3. You’ve been abused and excessively criticized by others

The more time you spend around someone who only sees your faults, the more likely you are to feel down on yourself. If you spent a period of your life tied to someone who was extremely critical and abusive, you might still be carrying some of their judgment on your shoulders now. When we are repeatedly told that we are not worthy, not smart enough or not good enough for someone, these ideas tend to stick in our brains like glue. It’s important to clean out those negative opinions and make sure your internal voice is a kind one, not a critical one.

4. You are an empath who loves to fulfill others 

Being an empath can be a great thing, but only when you don’t suffer in the process. Sometimes your empathy for other people may make you want to pour all of yourself into them, meanwhile neglecting your own needs. It’s a wonderful thing to get your happiness from helping others. It’s also true though that you absolutely need to fill your own cup first. In reality, the more you have for yourself, the more you have to give to others. We can do a lot more good in the world when we feel happy and taken care of too.
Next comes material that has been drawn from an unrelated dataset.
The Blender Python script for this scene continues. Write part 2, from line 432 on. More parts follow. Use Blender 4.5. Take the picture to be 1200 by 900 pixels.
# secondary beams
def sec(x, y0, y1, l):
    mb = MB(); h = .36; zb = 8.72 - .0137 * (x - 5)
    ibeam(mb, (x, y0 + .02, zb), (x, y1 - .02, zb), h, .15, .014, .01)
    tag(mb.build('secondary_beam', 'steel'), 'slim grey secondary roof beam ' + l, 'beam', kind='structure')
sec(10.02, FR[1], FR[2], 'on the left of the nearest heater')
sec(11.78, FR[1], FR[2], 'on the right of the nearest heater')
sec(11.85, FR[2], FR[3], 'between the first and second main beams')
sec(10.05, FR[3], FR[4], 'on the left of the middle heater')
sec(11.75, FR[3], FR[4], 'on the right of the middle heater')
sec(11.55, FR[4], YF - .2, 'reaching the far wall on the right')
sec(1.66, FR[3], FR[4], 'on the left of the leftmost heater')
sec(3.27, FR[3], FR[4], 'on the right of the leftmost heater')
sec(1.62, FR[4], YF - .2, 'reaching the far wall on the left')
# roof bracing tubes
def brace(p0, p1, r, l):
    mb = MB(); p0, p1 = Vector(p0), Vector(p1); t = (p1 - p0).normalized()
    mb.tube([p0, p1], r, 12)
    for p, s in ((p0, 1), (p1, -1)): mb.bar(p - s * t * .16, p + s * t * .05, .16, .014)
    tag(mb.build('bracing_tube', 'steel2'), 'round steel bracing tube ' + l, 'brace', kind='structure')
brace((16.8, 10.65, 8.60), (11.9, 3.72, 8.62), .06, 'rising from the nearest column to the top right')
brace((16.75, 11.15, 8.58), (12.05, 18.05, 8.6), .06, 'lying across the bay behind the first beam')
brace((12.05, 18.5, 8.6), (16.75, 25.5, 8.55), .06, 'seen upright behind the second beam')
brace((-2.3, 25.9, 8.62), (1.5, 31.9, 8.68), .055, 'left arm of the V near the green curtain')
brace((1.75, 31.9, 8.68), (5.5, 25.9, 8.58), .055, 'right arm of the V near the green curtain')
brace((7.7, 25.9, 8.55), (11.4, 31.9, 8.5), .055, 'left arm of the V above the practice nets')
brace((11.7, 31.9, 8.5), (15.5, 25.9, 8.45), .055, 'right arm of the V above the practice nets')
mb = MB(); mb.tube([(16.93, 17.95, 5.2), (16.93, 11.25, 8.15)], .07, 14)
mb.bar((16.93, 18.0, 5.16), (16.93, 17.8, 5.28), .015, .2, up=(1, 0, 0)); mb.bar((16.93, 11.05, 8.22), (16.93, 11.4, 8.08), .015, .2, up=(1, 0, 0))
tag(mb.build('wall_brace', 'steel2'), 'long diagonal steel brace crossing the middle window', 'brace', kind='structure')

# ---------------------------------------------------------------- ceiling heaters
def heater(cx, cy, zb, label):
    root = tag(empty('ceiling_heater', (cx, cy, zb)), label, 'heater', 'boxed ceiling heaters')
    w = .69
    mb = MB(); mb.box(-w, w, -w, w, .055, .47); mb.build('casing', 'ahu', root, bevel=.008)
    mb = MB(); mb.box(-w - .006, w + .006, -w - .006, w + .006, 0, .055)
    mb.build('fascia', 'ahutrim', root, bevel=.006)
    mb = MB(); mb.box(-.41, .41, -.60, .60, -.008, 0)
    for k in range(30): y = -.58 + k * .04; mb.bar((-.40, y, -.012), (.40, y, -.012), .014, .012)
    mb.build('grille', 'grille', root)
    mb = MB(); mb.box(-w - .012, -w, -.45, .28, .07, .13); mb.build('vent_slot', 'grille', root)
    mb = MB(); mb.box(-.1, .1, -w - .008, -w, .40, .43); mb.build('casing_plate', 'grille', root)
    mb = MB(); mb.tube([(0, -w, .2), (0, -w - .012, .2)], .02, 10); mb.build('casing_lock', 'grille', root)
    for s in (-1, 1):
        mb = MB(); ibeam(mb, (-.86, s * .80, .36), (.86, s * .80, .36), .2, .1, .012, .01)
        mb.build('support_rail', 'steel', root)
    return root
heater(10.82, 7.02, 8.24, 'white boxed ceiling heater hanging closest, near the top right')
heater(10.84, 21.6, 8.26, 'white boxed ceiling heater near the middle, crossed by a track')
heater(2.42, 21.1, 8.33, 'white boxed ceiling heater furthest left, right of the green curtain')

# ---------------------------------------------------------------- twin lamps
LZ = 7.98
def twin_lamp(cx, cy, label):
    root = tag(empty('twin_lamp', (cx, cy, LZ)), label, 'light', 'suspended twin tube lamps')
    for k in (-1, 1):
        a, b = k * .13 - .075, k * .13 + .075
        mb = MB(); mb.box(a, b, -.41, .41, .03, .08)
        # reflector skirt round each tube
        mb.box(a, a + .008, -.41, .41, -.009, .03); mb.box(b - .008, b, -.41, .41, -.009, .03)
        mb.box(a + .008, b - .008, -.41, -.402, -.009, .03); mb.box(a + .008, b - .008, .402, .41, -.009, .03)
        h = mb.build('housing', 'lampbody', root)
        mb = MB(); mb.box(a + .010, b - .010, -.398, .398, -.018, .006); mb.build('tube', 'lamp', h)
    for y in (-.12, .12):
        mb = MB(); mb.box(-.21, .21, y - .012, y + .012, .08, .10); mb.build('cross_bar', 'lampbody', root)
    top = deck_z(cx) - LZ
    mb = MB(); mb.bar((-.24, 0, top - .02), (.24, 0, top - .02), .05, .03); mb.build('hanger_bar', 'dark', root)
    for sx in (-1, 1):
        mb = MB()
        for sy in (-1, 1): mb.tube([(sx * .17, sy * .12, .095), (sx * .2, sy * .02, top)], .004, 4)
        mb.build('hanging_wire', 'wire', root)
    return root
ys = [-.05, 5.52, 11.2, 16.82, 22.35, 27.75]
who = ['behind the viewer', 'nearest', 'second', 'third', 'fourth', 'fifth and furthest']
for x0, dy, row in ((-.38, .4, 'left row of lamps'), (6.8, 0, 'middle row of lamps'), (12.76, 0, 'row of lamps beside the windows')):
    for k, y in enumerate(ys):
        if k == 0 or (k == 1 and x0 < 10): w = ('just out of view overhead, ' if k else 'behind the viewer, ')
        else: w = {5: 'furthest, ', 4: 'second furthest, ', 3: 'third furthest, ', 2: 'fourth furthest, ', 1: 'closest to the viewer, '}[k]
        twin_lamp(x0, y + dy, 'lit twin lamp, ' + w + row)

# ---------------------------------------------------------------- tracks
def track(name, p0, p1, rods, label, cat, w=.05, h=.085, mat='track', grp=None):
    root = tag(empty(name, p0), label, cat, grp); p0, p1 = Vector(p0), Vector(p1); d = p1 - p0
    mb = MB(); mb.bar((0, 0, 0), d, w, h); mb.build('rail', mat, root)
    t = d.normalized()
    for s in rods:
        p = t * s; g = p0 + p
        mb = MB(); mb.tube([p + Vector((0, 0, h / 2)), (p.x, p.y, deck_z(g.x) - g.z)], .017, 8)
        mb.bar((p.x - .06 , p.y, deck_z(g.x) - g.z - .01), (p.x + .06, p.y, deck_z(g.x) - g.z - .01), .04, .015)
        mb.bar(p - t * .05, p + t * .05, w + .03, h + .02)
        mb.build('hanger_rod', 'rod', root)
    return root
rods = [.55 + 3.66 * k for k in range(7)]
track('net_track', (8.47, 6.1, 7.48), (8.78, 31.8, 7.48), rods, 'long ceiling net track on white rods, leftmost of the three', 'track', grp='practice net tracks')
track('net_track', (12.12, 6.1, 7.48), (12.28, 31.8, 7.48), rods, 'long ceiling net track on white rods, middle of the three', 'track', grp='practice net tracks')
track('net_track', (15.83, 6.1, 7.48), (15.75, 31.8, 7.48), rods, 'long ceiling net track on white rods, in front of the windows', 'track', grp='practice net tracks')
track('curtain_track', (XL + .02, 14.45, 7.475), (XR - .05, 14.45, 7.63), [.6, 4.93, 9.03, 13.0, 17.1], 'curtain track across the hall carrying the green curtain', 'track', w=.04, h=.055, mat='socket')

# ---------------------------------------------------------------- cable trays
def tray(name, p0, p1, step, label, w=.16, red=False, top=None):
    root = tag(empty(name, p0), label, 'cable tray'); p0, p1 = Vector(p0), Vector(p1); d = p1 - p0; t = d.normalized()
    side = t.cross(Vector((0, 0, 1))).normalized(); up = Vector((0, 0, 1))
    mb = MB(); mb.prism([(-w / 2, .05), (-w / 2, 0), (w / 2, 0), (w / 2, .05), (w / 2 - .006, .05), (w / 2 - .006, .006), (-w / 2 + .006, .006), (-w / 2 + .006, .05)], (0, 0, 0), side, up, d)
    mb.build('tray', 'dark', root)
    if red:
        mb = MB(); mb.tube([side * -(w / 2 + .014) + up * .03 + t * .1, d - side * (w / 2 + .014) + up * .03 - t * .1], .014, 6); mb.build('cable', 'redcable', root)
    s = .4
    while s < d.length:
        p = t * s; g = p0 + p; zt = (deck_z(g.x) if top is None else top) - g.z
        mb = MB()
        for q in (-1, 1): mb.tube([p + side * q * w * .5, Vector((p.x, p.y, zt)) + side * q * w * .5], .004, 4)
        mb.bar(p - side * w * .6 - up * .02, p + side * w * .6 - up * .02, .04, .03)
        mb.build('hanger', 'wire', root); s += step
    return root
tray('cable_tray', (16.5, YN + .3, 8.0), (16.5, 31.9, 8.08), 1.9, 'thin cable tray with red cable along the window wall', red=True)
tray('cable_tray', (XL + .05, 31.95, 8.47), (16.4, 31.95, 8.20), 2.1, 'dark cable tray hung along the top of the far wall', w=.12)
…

Putting your needs first is not selfish, despite what your brain tells you. Don’t forget that you are important too and you are worthy of feeling loved by others and yourself. The road to showing yourself healthy self-love is not linear and there will be times when you look back and wish you would have done things differently. Just always remember that it’s okay to love yourself first and make yourself happy in ways that no other person is capable of doing for you.